▶ **EXERCISE DATA**:
===============
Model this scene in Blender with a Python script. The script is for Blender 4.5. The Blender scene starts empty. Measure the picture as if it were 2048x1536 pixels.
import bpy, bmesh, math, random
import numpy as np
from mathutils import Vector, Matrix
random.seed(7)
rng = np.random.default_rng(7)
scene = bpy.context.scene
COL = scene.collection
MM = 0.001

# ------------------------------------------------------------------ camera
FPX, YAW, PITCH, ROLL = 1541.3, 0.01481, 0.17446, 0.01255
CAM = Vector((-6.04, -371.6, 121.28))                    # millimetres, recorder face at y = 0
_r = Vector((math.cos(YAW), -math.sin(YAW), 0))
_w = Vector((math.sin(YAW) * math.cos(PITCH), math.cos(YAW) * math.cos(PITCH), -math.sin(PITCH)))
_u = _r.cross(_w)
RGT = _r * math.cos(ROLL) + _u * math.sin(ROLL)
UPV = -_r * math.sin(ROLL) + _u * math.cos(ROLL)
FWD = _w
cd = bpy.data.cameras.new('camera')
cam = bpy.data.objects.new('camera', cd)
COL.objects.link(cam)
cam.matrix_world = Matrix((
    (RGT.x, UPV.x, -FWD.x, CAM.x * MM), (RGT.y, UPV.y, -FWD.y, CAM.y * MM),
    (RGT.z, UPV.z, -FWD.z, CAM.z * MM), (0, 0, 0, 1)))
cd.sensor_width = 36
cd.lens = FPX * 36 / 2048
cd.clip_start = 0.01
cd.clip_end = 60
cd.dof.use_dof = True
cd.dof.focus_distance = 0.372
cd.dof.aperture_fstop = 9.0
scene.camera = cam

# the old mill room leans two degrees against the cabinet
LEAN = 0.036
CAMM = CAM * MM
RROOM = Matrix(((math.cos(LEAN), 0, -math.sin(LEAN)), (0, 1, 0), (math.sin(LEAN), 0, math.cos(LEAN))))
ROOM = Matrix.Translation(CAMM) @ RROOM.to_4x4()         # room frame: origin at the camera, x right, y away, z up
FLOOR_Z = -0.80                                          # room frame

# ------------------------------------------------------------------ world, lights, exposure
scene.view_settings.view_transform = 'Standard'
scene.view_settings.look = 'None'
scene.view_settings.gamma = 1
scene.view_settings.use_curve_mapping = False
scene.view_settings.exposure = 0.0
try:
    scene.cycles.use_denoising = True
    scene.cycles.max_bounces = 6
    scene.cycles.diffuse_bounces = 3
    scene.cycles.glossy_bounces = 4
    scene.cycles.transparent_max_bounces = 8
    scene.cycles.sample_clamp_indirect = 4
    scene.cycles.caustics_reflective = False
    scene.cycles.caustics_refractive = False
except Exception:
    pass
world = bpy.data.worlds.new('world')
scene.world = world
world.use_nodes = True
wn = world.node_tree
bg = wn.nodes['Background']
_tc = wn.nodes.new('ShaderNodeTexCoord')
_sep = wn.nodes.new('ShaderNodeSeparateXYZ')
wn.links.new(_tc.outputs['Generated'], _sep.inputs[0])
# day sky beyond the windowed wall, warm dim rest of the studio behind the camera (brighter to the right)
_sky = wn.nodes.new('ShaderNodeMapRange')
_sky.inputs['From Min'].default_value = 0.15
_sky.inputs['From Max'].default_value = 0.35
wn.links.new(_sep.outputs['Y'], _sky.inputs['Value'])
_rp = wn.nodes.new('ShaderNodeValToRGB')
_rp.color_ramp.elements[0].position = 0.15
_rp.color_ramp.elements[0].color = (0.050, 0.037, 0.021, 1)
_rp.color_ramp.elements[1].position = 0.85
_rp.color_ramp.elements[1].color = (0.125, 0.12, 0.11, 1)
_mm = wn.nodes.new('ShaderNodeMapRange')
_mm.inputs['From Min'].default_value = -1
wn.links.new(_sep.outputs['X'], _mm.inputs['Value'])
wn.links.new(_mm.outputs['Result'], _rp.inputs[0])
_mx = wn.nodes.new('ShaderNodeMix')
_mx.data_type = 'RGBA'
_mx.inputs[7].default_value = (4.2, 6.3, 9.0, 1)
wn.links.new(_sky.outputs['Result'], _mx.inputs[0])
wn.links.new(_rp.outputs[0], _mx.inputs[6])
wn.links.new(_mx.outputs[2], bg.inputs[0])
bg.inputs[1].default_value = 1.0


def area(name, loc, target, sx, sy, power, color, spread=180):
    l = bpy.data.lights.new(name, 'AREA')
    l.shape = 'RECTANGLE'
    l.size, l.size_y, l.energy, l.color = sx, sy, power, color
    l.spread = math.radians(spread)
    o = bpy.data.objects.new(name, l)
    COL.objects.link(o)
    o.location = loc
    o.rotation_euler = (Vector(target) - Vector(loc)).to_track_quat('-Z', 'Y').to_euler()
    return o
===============
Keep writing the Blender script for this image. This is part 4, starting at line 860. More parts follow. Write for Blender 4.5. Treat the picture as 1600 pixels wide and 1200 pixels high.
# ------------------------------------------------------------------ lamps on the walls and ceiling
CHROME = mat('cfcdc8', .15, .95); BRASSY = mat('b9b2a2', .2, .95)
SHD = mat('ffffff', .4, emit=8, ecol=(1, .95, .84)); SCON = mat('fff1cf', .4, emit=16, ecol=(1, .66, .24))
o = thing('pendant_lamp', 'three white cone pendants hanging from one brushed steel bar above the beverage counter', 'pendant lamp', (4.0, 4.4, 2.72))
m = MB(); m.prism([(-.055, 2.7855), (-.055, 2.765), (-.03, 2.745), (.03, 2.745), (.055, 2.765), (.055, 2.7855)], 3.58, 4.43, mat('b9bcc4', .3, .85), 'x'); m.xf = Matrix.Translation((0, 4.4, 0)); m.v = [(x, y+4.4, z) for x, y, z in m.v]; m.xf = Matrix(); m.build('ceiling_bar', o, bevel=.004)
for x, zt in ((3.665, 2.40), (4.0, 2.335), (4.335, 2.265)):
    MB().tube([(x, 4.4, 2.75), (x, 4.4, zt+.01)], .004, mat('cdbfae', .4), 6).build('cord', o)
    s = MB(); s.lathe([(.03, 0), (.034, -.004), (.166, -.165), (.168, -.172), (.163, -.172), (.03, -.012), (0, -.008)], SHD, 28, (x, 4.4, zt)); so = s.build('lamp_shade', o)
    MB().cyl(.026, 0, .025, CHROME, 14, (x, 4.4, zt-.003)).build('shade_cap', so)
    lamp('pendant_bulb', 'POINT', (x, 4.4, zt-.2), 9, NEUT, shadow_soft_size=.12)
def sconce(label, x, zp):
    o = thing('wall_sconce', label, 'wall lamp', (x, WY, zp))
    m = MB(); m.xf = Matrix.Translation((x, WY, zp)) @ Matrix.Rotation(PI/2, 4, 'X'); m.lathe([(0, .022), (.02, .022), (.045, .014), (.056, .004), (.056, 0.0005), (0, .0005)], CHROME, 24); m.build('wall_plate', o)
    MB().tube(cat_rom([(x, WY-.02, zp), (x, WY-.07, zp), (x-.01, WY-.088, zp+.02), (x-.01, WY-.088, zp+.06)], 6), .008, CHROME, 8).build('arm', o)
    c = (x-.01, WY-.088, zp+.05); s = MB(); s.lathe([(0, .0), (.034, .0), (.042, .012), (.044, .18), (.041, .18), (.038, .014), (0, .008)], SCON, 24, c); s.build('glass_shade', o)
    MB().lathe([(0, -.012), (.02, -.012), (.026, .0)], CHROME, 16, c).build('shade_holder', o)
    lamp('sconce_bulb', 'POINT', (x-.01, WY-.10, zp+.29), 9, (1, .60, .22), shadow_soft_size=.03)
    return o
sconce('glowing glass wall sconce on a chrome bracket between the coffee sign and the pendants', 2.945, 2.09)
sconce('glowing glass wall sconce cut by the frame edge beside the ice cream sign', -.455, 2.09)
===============
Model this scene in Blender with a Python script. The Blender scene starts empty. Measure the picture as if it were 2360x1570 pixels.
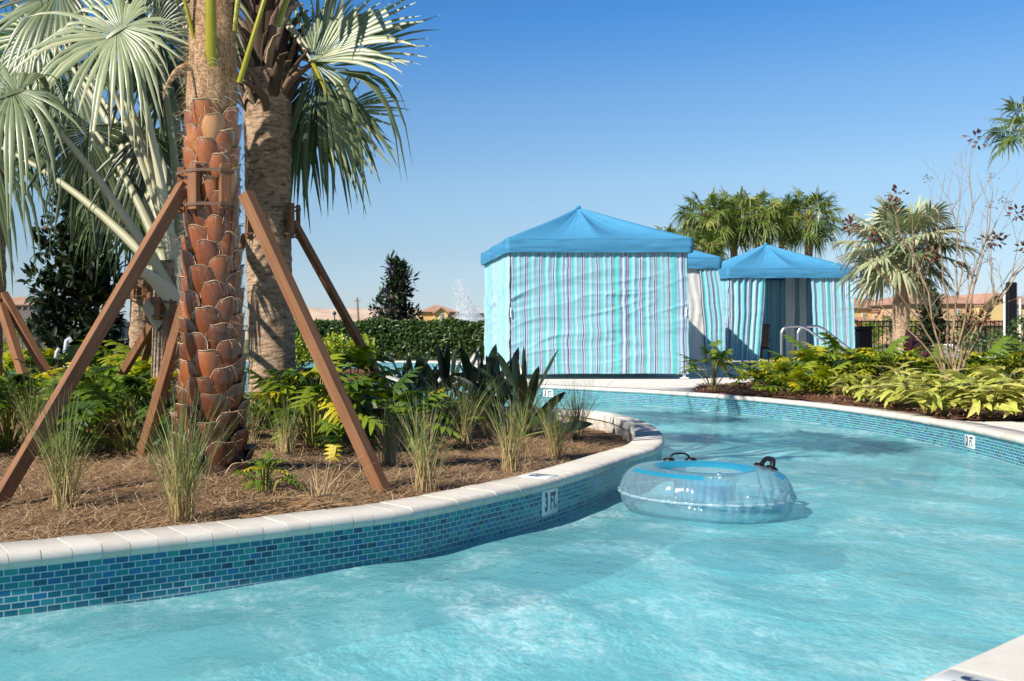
===============
▶ **DIRECTION**: Make an exact transcription of the lines from the line with "Model this scene in Blender with a Python script. The script" through the line with "FLOOR_Z = -0.80", inclusive, omitting all others.

▶ **THE RESPONSE**:
Model this scene in Blender with a Python script. The script is for Blender 4.5. The Blender scene starts empty. Measure the picture as if it were 2048x1536 pixels.
import bpy, bmesh, math, random
import numpy as np
from mathutils import Vector, Matrix
random.seed(7)
rng = np.random.default_rng(7)
scene = bpy.context.scene
COL = scene.collection
MM = 0.001

# ------------------------------------------------------------------ camera
FPX, YAW, PITCH, ROLL = 1541.3, 0.01481, 0.17446, 0.01255
CAM = Vector((-6.04, -371.6, 121.28))                    # millimetres, recorder face at y = 0
_r = Vector((math.cos(YAW), -math.sin(YAW), 0))
_w = Vector((math.sin(YAW) * math.cos(PITCH), math.cos(YAW) * math.cos(PITCH), -math.sin(PITCH)))
_u = _r.cross(_w)
RGT = _r * math.cos(ROLL) + _u * math.sin(ROLL)
UPV = -_r * math.sin(ROLL) + _u * math.cos(ROLL)
FWD = _w
cd = bpy.data.cameras.new('camera')
cam = bpy.data.objects.new('camera', cd)
COL.objects.link(cam)
cam.matrix_world = Matrix((
    (RGT.x, UPV.x, -FWD.x, CAM.x * MM), (RGT.y, UPV.y, -FWD.y, CAM.y * MM),
    (RGT.z, UPV.z, -FWD.z, CAM.z * MM), (0, 0, 0, 1)))
cd.sensor_width = 36
cd.lens = FPX * 36 / 2048
cd.clip_start = 0.01
cd.clip_end = 60
cd.dof.use_dof = True
cd.dof.focus_distance = 0.372
cd.dof.aperture_fstop = 9.0
scene.camera = cam

# the old mill room leans two degrees against the cabinet
LEAN = 0.036
CAMM = CAM * MM
RROOM = Matrix(((math.cos(LEAN), 0, -math.sin(LEAN)), (0, 1, 0), (math.sin(LEAN), 0, math.cos(LEAN))))
ROOM = Matrix.Translation(CAMM) @ RROOM.to_4x4()         # room frame: origin at the camera, x right, y away, z up
FLOOR_Z = -0.80                                          # room frame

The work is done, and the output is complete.